A Texas firefighter located upstream of the deadly floods in Kerr County asked if emergency flood alerts could be sent to residents about an hour before the first warnings were received, audio reveals.

In the recording, obtained by US outlets, the firefighter asks at 04:22 on 4 July if a CodeRED alert can be issued. The dispatcher replies that a supervisor needs to approve the request.

Residents didn’t begin receiving the alert until an hour later – for some it took up to six hours, according to reports.

In the recording of the firefighter’s dispatch call, the emergency responder can be heard saying: “The Guadalupe Schumacher sign is underwater on State Highway 39.

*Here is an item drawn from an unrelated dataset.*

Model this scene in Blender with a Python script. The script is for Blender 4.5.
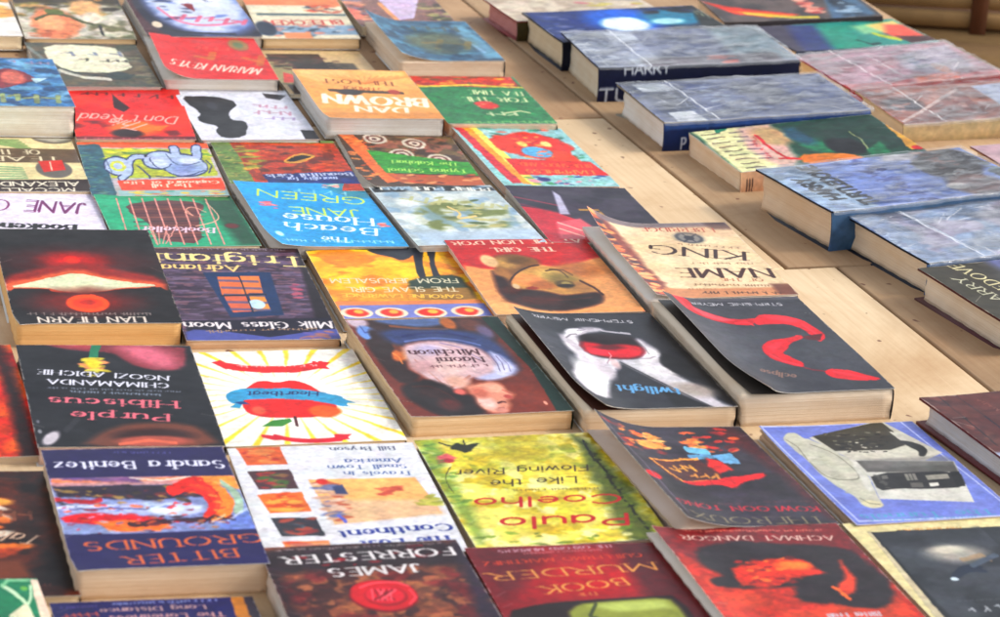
import bpy, math, numpy as np
from mathutils import Vector, Matrix
R = math.radians
sc = bpy.context.scene
for o in list(bpy.data.objects): bpy.data.objects.remove(o)

# ---------------------------------------------------------------- camera
cd = bpy.data.cameras.new('camera'); cam = bpy.data.objects.new('camera', cd)
sc.collection.objects.link(cam); sc.camera = cam
cd.sensor_width = 36.0; cd.lens = 36.0 * 3113.59 / 1000.0
cam.matrix_world = Matrix(((0.997303,-0.073400,-0.000000,0.000000),(0.024789,0.336818,-0.941243,0.000000),(0.069087,0.938704,0.337729,0.924516),(0.000000,0.000000,0.000000,1.000000)))
cd.clip_start = 0.05; cd.clip_end = 200
cd.dof.use_dof = True; cd.dof.focus_distance = 2.75; cd.dof.aperture_fstop = 13.0

# ---------------------------------------------------------------- sky, sun, exposure
SUN_EL, SUN_AZ = 38.0, 78.0          # elevation; azimuth counted clockwise from +y (far) towards +x (right)
w = bpy.data.worlds.new('World'); sc.world = w; w.use_nodes = True
nt = w.node_tree; nt.nodes.clear()
sky = nt.nodes.new('ShaderNodeTexSky'); sky.sky_type = 'NISHITA'; sky.sun_disc = False
sky.sun_elevation = R(SUN_EL); sky.sun_rotation = R(SUN_AZ); sky.air_density = 1.0; sky.dust_density = 3.0; sky.ozone_density = 1.0
hs = nt.nodes.new('ShaderNodeHueSaturation'); hs.inputs['Saturation'].default_value = 0.34
bgn = nt.nodes.new('ShaderNodeBackground'); bgn.inputs['Strength'].default_value = 0.15
on = nt.nodes.new('ShaderNodeOutputWorld')
nt.links.new(sky.outputs[0], hs.inputs['Color']); nt.links.new(hs.outputs[0], bgn.inputs['Color']); nt.links.new(bgn.outputs[0], on.inputs[0])
sd = bpy.data.lights.new('sun', 'SUN'); sun = bpy.data.objects.new('sun', sd); sc.collection.objects.link(sun)
sd.energy = 1.0; sd.angle = R(10); sd.color = (1.0, 0.93, 0.82)
dv = Vector((math.sin(R(SUN_AZ))*math.cos(R(SUN_EL)), math.cos(R(SUN_AZ))*math.cos(R(SUN_EL)), math.sin(R(SUN_EL))))
sun.rotation_euler = dv.to_track_quat('Z', 'Y').to_euler(); sun.location = dv*5
sc.view_settings.view_transform = 'Standard'; sc.view_settings.look = 'None'
sc.view_settings.exposure = 0.84; sc.view_settings.gamma = 1.0
sc.render.engine = 'CYCLES'

# ---------------------------------------------------------------- small helpers
def tag(o, label=None, cat=None, group=None, kind=None):
    if label: o['label'] = label
    if cat: o['category'] = cat
    if group: o['group'] = group
    if kind: o['kind'] = kind
    return o
def link(name, me, mat=None, parent=None):
    o = bpy.data.objects.new(name, me); sc.collection.objects.link(o)
    if mat is not None: me.materials.append(mat)
    if parent is not None: o.parent = parent
    return o
def mesh(name, V, F, art=None, smooth=False):
    me = bpy.data.meshes.new(name); V = np.asarray(V, np.float32); F = np.asarray(F, np.int32)
    me.vertices.add(len(V)); me.vertices.foreach_set('co', V.ravel())
    n = len(F); me.loops.add(n*4); me.loops.foreach_set('vertex_index', F.ravel())
    me.polygons.add(n); me.polygons.foreach_set('loop_start', np.arange(0, n*4, 4, dtype=np.int32))
    me.update(calc_edges=True)
    if smooth: me.polygons.foreach_set('use_smooth', np.ones(n, bool))
    if art is not None:
        a = me.color_attributes.new('art', 'BYTE_COLOR', 'POINT')
        a.data.foreach_set('color_srgb', np.concatenate([np.clip(art, 0, 1), np.ones((len(V), 1))], 1).astype(np.float32).ravel())
    return me
def boxes(name, L):
    V = []; F = []
    for (x0, x1, y0, y1, z0, z1) in L:
        k = len(V)
        V += [(x0,y0,z0),(x1,y0,z0),(x1,y1,z0),(x0,y1,z0),(x0,y0,z1),(x1,y0,z1),(x1,y1,z1),(x0,y1,z1)]
        F += [(k,k+3,k+2,k+1),(k+4,k+5,k+6,k+7),(k,k+1,k+5,k+4),(k+1,k+2,k+6,k+5),(k+2,k+3,k+7,k+6),(k+3,k,k+4,k+7)]
    return mesh(name, V, F)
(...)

“Is there any way we can send a CodeRED out to our Hunt residents, asking them to find higher ground or stay home?”

“Stand by, we have to get that approved with our supervisor,” the dispatcher replied.

Local officials are now facing mounting questions over when Kerrville’s residents were notified about deadly flash floods that killed 96 in Kerr County alone, with over 160 others still missing.

Asked about a possible police radio failure at a press conference on Thursday – almost a week after 4 July flooding – Kerrville Police community services officer Jonathan Lamb said, “I don’t have any information to that point.”

The questioning followed a tense exchange the day before when reporters asked officials repeatedly about a possible lag in emergency communications.

Kerr County Sheriff Larry Leitha earlier this week declined to offer specifics about timing, saying that officials were instead focused on rescue and recovery efforts.

Leitha said he was first notified around the “four to five area”, and told local media, “we’re in the process of trying to put a timeline” about what exactly happened in the pre-dawn hours.

“That’s going to take a little bit of time,” he told them. “That is not my priority this time.”